■ **Dataset extract**
++++++++++
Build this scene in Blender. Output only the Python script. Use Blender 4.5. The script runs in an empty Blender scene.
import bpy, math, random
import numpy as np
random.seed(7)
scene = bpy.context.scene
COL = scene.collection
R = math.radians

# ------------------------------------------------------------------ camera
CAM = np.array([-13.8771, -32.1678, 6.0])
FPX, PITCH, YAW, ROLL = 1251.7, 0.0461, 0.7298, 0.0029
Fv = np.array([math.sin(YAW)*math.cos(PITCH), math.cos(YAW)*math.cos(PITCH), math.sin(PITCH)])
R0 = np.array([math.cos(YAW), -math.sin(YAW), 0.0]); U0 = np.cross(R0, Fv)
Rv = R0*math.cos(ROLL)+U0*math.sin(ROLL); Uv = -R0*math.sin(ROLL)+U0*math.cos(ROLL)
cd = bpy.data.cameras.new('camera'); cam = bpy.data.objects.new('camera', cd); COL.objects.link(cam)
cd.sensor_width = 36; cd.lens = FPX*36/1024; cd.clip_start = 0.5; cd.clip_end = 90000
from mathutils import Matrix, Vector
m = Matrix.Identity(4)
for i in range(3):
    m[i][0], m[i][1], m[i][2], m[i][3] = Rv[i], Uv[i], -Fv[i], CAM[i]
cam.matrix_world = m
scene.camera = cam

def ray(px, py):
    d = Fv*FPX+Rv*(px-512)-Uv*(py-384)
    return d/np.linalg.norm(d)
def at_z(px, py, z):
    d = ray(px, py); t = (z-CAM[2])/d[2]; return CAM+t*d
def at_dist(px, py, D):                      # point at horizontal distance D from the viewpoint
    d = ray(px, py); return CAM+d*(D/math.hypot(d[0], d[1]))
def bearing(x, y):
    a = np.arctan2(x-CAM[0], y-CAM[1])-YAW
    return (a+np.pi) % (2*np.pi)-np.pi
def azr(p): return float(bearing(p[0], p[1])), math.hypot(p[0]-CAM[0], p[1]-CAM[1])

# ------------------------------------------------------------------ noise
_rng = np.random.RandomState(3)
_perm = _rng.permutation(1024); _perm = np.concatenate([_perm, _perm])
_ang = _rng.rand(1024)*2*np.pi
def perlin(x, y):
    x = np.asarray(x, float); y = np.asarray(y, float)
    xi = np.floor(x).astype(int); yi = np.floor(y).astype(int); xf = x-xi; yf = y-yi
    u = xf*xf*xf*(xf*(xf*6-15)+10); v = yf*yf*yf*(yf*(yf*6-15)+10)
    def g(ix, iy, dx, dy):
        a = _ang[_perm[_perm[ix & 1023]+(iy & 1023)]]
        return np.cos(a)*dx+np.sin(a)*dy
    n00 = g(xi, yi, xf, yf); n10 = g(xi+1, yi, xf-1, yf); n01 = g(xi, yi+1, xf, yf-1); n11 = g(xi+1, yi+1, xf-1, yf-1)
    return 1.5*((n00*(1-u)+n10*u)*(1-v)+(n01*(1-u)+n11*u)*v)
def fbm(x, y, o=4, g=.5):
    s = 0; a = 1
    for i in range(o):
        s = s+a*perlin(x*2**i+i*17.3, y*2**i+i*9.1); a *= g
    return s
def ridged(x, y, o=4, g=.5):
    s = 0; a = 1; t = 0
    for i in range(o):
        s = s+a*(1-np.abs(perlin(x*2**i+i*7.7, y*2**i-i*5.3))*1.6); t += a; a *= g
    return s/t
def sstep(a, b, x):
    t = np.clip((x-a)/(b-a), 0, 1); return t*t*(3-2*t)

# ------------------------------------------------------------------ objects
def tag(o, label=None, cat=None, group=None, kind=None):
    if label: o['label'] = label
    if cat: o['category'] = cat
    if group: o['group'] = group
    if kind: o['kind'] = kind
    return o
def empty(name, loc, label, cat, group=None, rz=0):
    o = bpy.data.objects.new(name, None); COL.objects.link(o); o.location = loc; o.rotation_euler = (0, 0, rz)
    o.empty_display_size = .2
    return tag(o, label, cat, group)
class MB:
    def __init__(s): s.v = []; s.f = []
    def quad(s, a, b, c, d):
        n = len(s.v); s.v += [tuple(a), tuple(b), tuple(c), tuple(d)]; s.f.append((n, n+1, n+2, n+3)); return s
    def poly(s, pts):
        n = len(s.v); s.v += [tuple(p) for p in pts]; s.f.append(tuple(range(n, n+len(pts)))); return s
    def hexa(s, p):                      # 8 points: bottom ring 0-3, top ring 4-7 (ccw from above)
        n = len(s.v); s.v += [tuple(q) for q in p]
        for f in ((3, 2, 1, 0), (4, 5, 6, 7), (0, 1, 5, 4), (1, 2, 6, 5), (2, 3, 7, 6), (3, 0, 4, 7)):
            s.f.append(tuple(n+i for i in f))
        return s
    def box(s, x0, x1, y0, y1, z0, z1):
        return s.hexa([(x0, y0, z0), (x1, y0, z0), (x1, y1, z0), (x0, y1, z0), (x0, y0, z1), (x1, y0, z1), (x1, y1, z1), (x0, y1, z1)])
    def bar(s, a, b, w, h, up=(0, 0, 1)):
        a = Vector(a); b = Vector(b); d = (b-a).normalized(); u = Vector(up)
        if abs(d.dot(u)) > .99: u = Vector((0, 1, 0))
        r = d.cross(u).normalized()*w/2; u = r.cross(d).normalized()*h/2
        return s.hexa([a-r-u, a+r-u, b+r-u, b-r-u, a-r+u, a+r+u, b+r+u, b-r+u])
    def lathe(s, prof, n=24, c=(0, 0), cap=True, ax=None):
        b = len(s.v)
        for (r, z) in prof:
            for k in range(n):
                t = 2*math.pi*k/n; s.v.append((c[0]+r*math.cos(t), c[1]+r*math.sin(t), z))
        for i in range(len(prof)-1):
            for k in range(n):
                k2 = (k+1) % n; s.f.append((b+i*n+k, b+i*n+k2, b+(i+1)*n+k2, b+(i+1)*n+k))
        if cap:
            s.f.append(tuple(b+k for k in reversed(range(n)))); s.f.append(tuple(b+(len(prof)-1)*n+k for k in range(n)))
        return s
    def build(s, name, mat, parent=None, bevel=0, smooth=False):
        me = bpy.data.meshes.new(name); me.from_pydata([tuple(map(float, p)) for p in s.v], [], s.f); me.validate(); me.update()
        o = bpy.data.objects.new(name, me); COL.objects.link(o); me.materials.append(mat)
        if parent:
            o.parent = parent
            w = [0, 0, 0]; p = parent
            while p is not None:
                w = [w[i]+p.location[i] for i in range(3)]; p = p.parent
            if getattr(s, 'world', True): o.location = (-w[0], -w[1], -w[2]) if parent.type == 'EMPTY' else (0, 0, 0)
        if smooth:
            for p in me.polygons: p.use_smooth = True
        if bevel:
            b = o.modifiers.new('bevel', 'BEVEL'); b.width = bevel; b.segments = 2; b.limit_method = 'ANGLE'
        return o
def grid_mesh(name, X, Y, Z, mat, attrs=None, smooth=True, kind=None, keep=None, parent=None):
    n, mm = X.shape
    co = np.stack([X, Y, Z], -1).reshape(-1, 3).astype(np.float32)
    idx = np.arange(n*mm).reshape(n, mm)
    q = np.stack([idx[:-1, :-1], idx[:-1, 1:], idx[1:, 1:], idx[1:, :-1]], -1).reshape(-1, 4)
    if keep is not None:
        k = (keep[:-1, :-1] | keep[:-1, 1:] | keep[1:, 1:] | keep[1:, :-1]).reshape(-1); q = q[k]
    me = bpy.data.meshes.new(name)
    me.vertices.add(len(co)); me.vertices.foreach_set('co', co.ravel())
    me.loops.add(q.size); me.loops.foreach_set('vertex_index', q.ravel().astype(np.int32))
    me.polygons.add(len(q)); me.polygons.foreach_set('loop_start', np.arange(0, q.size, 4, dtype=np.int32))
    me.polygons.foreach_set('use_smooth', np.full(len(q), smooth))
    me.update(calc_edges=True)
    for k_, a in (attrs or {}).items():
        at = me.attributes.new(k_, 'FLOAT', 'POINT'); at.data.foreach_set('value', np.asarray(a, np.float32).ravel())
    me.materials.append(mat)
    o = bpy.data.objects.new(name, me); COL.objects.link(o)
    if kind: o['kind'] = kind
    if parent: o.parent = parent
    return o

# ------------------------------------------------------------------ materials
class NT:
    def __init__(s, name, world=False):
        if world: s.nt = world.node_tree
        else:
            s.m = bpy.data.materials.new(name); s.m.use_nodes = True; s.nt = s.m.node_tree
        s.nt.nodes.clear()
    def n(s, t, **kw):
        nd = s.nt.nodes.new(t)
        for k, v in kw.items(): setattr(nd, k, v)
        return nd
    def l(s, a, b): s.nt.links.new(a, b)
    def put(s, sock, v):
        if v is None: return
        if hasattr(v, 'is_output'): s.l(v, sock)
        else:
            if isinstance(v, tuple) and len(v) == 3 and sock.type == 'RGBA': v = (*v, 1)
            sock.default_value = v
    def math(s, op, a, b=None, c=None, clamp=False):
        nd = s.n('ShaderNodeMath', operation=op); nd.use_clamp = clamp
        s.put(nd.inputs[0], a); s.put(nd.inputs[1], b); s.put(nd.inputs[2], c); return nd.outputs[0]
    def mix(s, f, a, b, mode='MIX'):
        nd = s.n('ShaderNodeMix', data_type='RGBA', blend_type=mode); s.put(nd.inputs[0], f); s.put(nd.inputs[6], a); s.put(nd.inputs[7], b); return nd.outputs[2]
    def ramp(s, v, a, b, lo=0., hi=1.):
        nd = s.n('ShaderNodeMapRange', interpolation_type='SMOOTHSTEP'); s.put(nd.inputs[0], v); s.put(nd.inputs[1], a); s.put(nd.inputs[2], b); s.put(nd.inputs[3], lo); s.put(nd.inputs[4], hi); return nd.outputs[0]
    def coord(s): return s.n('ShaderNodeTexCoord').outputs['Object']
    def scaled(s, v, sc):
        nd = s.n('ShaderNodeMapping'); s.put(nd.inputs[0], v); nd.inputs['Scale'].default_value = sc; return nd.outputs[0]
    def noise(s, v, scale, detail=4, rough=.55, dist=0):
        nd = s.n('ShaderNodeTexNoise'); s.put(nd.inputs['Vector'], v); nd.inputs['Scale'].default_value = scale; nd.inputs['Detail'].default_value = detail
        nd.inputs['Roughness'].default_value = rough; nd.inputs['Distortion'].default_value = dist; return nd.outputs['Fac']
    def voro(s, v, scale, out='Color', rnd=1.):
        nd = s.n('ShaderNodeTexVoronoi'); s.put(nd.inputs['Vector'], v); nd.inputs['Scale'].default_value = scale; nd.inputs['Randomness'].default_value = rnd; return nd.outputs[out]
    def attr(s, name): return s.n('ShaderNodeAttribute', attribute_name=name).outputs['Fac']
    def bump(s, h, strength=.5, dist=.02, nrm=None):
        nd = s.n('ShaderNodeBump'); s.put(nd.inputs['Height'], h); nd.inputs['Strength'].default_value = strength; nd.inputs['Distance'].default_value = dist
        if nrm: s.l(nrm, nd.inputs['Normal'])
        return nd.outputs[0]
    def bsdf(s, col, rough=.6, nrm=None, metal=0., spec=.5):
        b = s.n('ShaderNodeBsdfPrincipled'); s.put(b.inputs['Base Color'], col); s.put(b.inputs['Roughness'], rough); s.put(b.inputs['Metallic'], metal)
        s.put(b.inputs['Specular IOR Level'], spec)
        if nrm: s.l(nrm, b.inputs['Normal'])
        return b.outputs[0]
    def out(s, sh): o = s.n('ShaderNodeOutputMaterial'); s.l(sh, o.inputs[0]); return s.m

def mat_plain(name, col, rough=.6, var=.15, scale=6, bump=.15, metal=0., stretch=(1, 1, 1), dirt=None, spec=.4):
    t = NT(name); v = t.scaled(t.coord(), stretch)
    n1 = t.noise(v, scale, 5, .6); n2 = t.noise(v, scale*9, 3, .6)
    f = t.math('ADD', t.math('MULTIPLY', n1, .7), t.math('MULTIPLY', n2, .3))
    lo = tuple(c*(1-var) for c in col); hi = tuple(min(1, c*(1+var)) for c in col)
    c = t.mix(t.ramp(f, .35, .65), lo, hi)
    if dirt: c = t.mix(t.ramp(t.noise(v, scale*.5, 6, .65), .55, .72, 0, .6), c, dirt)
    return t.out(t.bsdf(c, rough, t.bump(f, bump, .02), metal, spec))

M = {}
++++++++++
■ **Task to carry out**
Exactly repeat the lines above, from the opening line through the one with "def azr(p): return", and include nothing else.

■ **The reply**
Build this scene in Blender. Output only the Python script. Use Blender 4.5. The script runs in an empty Blender scene.
import bpy, math, random
import numpy as np
random.seed(7)
scene = bpy.context.scene
COL = scene.collection
R = math.radians

# ------------------------------------------------------------------ camera
CAM = np.array([-13.8771, -32.1678, 6.0])
FPX, PITCH, YAW, ROLL = 1251.7, 0.0461, 0.7298, 0.0029
Fv = np.array([math.sin(YAW)*math.cos(PITCH), math.cos(YAW)*math.cos(PITCH), math.sin(PITCH)])
R0 = np.array([math.cos(YAW), -math.sin(YAW), 0.0]); U0 = np.cross(R0, Fv)
Rv = R0*math.cos(ROLL)+U0*math.sin(ROLL); Uv = -R0*math.sin(ROLL)+U0*math.cos(ROLL)
cd = bpy.data.cameras.new('camera'); cam = bpy.data.objects.new('camera', cd); COL.objects.link(cam)
cd.sensor_width = 36; cd.lens = FPX*36/1024; cd.clip_start = 0.5; cd.clip_end = 90000
from mathutils import Matrix, Vector
m = Matrix.Identity(4)
for i in range(3):
    m[i][0], m[i][1], m[i][2], m[i][3] = Rv[i], Uv[i], -Fv[i], CAM[i]
cam.matrix_world = m
scene.camera = cam

def ray(px, py):
    d = Fv*FPX+Rv*(px-512)-Uv*(py-384)
    return d/np.linalg.norm(d)
def at_z(px, py, z):
    d = ray(px, py); t = (z-CAM[2])/d[2]; return CAM+t*d
def at_dist(px, py, D):                      # point at horizontal distance D from the viewpoint
    d = ray(px, py); return CAM+d*(D/math.hypot(d[0], d[1]))
def bearing(x, y):
    a = np.arctan2(x-CAM[0], y-CAM[1])-YAW
    return (a+np.pi) % (2*np.pi)-np.pi
def azr(p): return float(bearing(p[0], p[1])), math.hypot(p[0]-CAM[0], p[1]-CAM[1])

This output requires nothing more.